GLAのDemographicsのカテゴリには、そうしたエスニック関連を含む人口動態のデータが豊富にある。
日本の参考に
日本では、住民基本台帳に基づくデータの整備が進んできているが、多言語対応などの観点からもまだ改善の余地が大きい。東京、日本で今後外国人が増える予測を踏まえれば、ニューヨーク、ロンドンのデータは参考になるはずだ。
一方、日本以外にも言えることだが、住民の実態把握は年齢、性別、時に宗教など、センシティブな内容を含むため、どのように行うかは課題が残る。対象者が不快に感じるような調査の行き過ぎはあってはならない。
東京の最多外国人は2002年に逆転
最後に、今後の令和・東京の人口趨勢を占う上で重大な出来事として、平成に起きた最多の外国人集団の逆転を確認したい。すなわち韓国と中国である。
東京都のサイトにある「外国人人口」からアクセス可能なデータ(※)によると、40年前の1979年、最多は「韓国・朝鮮」で7万3490人と外国人全体の7割近くを占めていた。次点の「中国」は1万3611人で同12.3%だった。

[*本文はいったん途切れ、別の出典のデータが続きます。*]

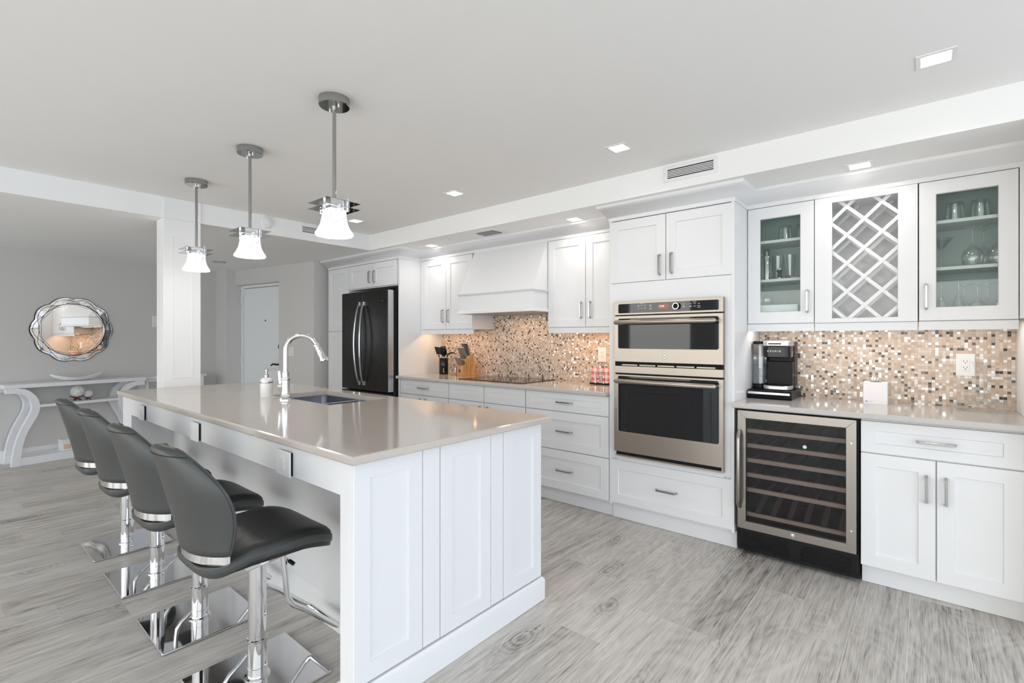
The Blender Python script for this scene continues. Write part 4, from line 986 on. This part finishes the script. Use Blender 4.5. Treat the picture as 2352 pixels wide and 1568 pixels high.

(※各年1月、2016年までの「中国」には「台湾」を含む)
順位が逆転したのは2002年、「中国」が10万4940人、「韓国・朝鮮」10万2887人となり、いずれも10万を超えた節目の時だった。その後、中国は右肩上がりで19年に20万を超えた。一方、「韓国・朝鮮」は減少傾向にある。
全外国人に占める中韓勢の割合は1979年に約8割だったのが、最近は5割強。多様化が進んできた表れとも取れるが、それでも5割は依然多い印象だ。
※ ※ ※ ※ ※
こうしたデータを使ってどう分析するかは、それぞれの目的によって異なるが、「移民」時代を迎えつつある日本にとって、まずはデータが揃っていること、扱いやすいことは重要なポイントになるだろう。